Mechanical properties of hexagonal lattice structures fabricated using continuous liquid interface production additive manufacturing

Abstract

Additive manufacturing (AM) is a key enabler for architectured lattice materials, because of the geometric complexity of parts that can be produced. Recent advancements in AM have enabled rapid production speeds, high spatial resolution, and a variety of engineering polymers. An open question remains whether production grade AM can accurately and repeatably produce lattice parts. This study presents design, production, and mechanical property testing of hexagonal lattice parts manufactured using continuous liquid interface production (CLIP) based AM. We printed and tested 84 parts, in three polymer materials having relative density ranging from 0.06 to 0.23. Lattice wall structures were reliably printed when truss aspect ratio was in the range 5 to 20 and wall thicknesses were 0.35 or 0.5 mm.
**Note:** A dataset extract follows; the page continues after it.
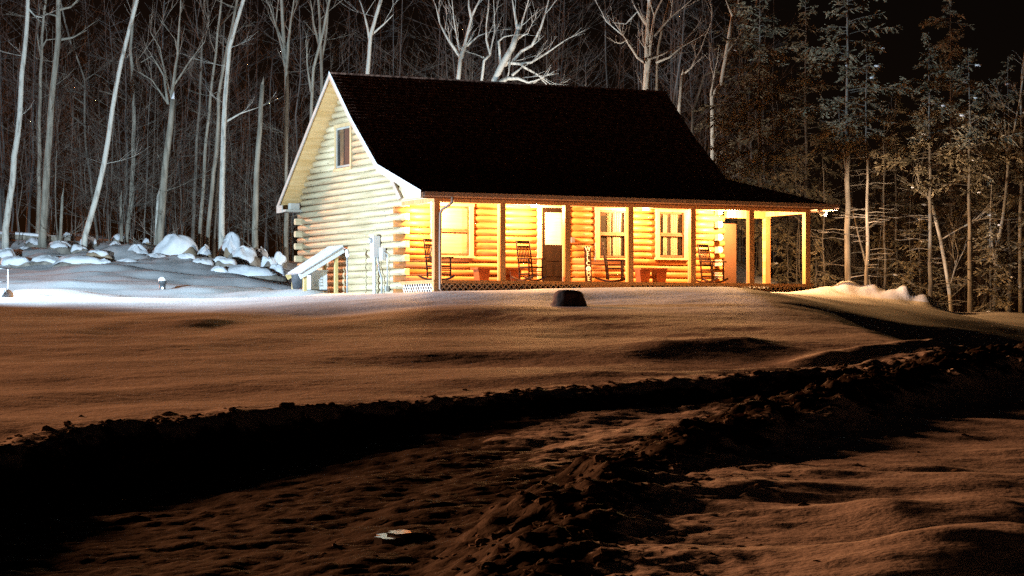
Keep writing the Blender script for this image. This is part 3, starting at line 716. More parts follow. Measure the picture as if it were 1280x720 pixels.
lo = link(bpy.data.objects.new('assumed_yard_flood', li)); lo.parent = r; lo.location = c0+aim*.12; lo.rotation_euler = aim.to_track_quat('-Z', 'Y').to_euler()

# stump on the lawn
p = gpx(710, 380); g0 = ground(*p); k = p[1]/F
r = empty('tree_stump', (p[0], p[1], g0)); tag(r, 'dark flat topped stump dusted with snow on the slope before the porch', 'stump')
mb = MB(); prof = [(25, -6), (23, 1), (20.5, 5), (19, 10), (18, 14), (16.5, 17), (13, 18.6), (5, 18.9)]
n = 22; vs = []
for rr, zz in prof:
    for i in range(n):
        a = 2*pi*i/n; w = 1+.08*sin(3*a+1)+.05*sin(7*a+rr)+random.uniform(-.035, .035); vs.append((rr*k*w*cos(a), rr*k*w*sin(a), zz*k+random.uniform(-.008, .008)))
fs = [(j*n+i, j*n+(i+1) % n, (j+1)*n+(i+1) % n, (j+1)*n+i) for j in range(len(prof)-1) for i in range(n)]+[tuple(range((len(prof)-1)*n, len(prof)*n))]
mb.add(vs, fs, True); mb.build('trunk', M['stump'], r)
mb = MB(); mb.lathe([(.22, 18.3*k), (.18, 19.4*k), (.05, 19.9*k)], 12, (-.03, .02)); mb.build('snow_patch', M['clod'], r)

# ------------------------------------------------------------------ rocks with snow
def rock(px, py, w, h, tan=False, cap=.6, Yd=None, seed=0, label=None, cat='rock'):
    rg = random.Random(seed); Yd = Yd or 80
    c = at(px, py, Yd); W_ = w*Yd/F/2; Hh = h*Yd/F
    g0 = ground(c.x, Yd); base = c.z-Hh
    r = empty('rock', (c.x, Yd, min(base, g0))); dz = base-r.location.z
    hgt = Hh+dz
    ph = [rg.uniform(0, 6.28) for _ in range(8)]; n, m_ = 20, 11
    n, m_ = 30, 14; fl = [Vector((rg.uniform(-1, 1), rg.uniform(-1, 1), rg.uniform(-.2, 1))).normalized() for _ in range(9)]; fd = [rg.uniform(.70, .95) for _ in range(9)]
    def pt(a, t):
        d = Vector((cos(t)*cos(a), cos(t)*sin(a), sin(t)))
        q = 1.0
        for f_, h_ in zip(fl, fd):              # flat cut faces of a broken boulder
            c_ = d.dot(f_)
            if c_ > .2: q = min(q, h_/c_)
        q *= 1+.05*sin(3*a+ph[0]+2*t)+.04*sin(5*a+ph[1]-3*t)+.03*sin(9*a+ph[2]+5*t)
        return d*q, q
    grid = [[pt(2*pi*i/n, -.5+(pi/2+.5)*j/m_)[0] for i in range(n)] for j in range(m_+1)]
    zt_ = max(p_.z for row in grid for p_ in row)
    S_ = lambda p_, g_=0, up=0: (p_.x*W_*(1.05+g_), p_.y*W_*.8*(1.05+g_), p_.z/zt_*hgt+up)
    vs = [S_(p_) for row in grid for p_ in row]
    fs = [(j*n+i, j*n+(i+1) % n, (j+1)*n+(i+1) % n, (j+1)*n+i) for j in range(m_) for i in range(n)]
    mb = MB(); mb.add(vs, fs, True); mb.build('stone', M['stone_tan'] if tan else M['stone'], r)
    if cap:
        vs = []; vmap = {}; fs = []
        edge = [(1-cap)*1.25+.22*sin(2*2*pi*i/n+ph[5])+.13*sin(5*2*pi*i/n+ph[6]) for i in range(n)]
        m2 = 9
        for j in range(m2+1):
            for i in range(n):
                e_ = edge[i]; t = e_+(pi/2-e_)*j/m2; p_ = pt(2*pi*i/n, t)[0]; th = min(1, j/2.5)**.6
                vs.append(S_(p_, .035*th*(1-j/m2)+.008, (.015+.05*th)*(.6+W_)))
        fs = [(j*n+i, j*n+(i+1) % n, (j+1)*n+(i+1) % n, (j+1)*n+i) for j in range(m2) for i in range(n)]
        mb = MB(); mb.add(vs, fs, True); mb.build('snow_cap', M['snowcap'], r)
    tag(r, label, cat, 'snow capped rocks at the edge of the wood'); return r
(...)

The printed lattice parts, each comprising hundreds of slender walls, were measured using high resolution optical scanning. The images were analyzed to evaluate the difference between the printed parts and their designs, and the effect of geometric deviations on the mechanical behavior. The measured elastic moduli of the printed parts are close to the values expected from the materials specifications. The measured strength of the printed parts deviates by 7% from the behavior predicted from the scanned geometry. The failure mode of the printed structures depends upon the material and part geometry. To our knowledge, this is the largest study on the accuracy and performance of AM lattice parts, and the first study of its type for lattice parts made using CLIP.